The Sour cluster supports server-side map editing. This means that any edits to a space that a user makes are immediately stored and visible to any other client that connects without requiring any user to run /sendmap or /getmap. For those accustomed to Sauerbraten's traditional model of collaborative map editing, this can be confusing, but it is extremely powerful. It is worth going into detail about how this works.
Consider the situation where two players are connected to a (traditional) Sauerbraten game server in coop mode and one player runs /newmap followed by /sendmap, after which the other player runs /getmap. At this point the state of the Sauerbraten world should be identical on both players' game clients. When one player makes an edit, such as modifying a cube, that is translated into a game message and sent to the game server, which passes it on to the other client, whose world state is updated to reflect the change. In other words, so long as both clients started from the same world state, receive all edits, and those edits are applied in exactly the same way, they will stay in sync.

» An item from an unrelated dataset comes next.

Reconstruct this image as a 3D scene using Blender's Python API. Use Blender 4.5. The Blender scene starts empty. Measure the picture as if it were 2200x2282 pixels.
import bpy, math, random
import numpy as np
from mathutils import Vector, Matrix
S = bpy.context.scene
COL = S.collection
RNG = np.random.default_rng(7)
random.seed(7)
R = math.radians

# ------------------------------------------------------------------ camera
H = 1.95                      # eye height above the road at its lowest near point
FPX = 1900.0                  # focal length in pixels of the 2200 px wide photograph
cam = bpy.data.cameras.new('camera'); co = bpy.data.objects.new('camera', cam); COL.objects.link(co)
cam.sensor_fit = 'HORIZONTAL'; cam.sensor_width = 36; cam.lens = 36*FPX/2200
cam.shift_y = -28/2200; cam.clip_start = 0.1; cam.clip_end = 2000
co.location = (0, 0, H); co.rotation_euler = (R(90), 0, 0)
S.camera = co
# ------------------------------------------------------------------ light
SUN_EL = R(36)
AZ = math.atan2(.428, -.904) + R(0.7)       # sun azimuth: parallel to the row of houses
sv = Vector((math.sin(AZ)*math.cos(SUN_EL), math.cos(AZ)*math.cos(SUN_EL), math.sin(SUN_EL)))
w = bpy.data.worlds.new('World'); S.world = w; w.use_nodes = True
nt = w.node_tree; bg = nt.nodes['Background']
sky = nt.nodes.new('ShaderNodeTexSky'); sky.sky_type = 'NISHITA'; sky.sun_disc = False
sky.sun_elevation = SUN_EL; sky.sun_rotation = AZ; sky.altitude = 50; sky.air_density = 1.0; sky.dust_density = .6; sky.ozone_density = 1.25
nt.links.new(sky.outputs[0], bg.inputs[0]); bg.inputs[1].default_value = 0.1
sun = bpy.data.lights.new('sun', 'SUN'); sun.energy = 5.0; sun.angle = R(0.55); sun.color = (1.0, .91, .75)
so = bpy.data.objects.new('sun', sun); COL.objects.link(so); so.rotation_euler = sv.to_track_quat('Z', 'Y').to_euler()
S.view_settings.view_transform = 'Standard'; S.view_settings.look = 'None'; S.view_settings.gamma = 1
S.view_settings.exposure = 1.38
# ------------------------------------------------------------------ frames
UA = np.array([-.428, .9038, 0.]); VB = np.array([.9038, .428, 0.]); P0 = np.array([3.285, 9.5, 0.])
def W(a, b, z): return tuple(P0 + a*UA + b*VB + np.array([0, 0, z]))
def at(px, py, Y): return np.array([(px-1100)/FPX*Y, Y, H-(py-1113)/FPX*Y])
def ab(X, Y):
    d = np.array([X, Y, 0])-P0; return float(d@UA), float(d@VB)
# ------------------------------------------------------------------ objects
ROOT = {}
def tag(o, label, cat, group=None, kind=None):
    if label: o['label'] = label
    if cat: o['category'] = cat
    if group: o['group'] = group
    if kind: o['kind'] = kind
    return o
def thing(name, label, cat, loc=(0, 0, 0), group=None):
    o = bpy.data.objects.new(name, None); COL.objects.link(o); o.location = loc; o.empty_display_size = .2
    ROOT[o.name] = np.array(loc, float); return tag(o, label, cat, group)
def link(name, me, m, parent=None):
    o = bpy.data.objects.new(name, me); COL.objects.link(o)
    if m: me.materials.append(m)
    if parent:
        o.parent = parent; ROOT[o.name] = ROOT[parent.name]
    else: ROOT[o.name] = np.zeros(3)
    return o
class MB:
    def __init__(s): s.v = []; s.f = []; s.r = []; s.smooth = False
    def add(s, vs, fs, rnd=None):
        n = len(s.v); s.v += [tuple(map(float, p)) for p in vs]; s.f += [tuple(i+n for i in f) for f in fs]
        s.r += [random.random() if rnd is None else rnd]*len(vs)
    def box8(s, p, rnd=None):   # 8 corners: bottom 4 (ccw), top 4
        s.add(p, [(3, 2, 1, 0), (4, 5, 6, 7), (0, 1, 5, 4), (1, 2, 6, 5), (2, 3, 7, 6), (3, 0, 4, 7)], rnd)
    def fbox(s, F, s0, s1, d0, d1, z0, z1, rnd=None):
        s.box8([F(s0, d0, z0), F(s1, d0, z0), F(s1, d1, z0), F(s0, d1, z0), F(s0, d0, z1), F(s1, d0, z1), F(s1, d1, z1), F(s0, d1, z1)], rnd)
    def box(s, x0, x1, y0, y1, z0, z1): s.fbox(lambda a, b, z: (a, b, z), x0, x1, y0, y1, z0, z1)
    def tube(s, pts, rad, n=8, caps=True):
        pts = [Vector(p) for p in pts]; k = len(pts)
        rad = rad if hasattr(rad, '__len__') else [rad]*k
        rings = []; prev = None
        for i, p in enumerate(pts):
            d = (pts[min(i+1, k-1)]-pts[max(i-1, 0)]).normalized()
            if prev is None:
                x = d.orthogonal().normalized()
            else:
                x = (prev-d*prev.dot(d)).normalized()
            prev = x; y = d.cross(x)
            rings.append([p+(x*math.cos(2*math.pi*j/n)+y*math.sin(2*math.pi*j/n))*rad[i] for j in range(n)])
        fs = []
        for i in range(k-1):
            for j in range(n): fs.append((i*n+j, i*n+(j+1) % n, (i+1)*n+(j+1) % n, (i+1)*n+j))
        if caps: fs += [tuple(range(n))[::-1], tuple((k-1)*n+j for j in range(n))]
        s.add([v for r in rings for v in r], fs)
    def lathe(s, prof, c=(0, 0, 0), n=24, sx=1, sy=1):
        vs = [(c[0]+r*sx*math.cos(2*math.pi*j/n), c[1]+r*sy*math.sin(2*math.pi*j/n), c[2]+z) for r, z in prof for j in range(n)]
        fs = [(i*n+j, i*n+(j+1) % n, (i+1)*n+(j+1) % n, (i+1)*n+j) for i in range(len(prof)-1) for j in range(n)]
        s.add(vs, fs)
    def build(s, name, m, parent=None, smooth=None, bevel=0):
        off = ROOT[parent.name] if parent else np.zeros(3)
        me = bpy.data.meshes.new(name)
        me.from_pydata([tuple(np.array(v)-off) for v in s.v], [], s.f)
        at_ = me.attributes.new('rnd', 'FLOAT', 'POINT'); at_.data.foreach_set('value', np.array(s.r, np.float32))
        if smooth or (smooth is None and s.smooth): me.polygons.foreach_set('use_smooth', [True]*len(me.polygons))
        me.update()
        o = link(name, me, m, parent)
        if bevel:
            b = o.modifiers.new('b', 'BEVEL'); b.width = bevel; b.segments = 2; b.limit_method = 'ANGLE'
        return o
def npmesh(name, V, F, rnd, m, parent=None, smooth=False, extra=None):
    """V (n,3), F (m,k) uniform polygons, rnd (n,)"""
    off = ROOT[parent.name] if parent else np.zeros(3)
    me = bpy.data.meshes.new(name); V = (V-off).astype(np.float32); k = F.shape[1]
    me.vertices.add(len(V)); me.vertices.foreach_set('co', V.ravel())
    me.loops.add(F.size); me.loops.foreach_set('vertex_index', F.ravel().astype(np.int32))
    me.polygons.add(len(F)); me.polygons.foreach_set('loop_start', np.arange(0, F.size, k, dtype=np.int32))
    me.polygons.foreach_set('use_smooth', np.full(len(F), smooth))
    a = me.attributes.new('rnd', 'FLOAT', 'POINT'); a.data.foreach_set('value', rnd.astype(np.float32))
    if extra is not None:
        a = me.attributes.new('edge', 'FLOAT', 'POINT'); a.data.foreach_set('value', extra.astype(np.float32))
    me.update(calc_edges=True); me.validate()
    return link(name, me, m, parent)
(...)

Sour's persistent map functionality works by pretending to be another (invisible) game client. When a space is in edit mode, the Sour cluster loads the world state in the same way that a normal game client would. When an authorized player makes an edit (= their client sends a message associated with editing), that edit is replayed on the cluster's world state for that map. Periodically, the cluster will save that world state to a file, hash it, and store it in its internal storage (for now, Redis, though support is planned for saving to the filesystem or cloud storage.) Importantly, when a new client joins, the server must save the map immediately so it can send the current version to the new client.
Every time the map is saved, the user space is updated to point at that new map.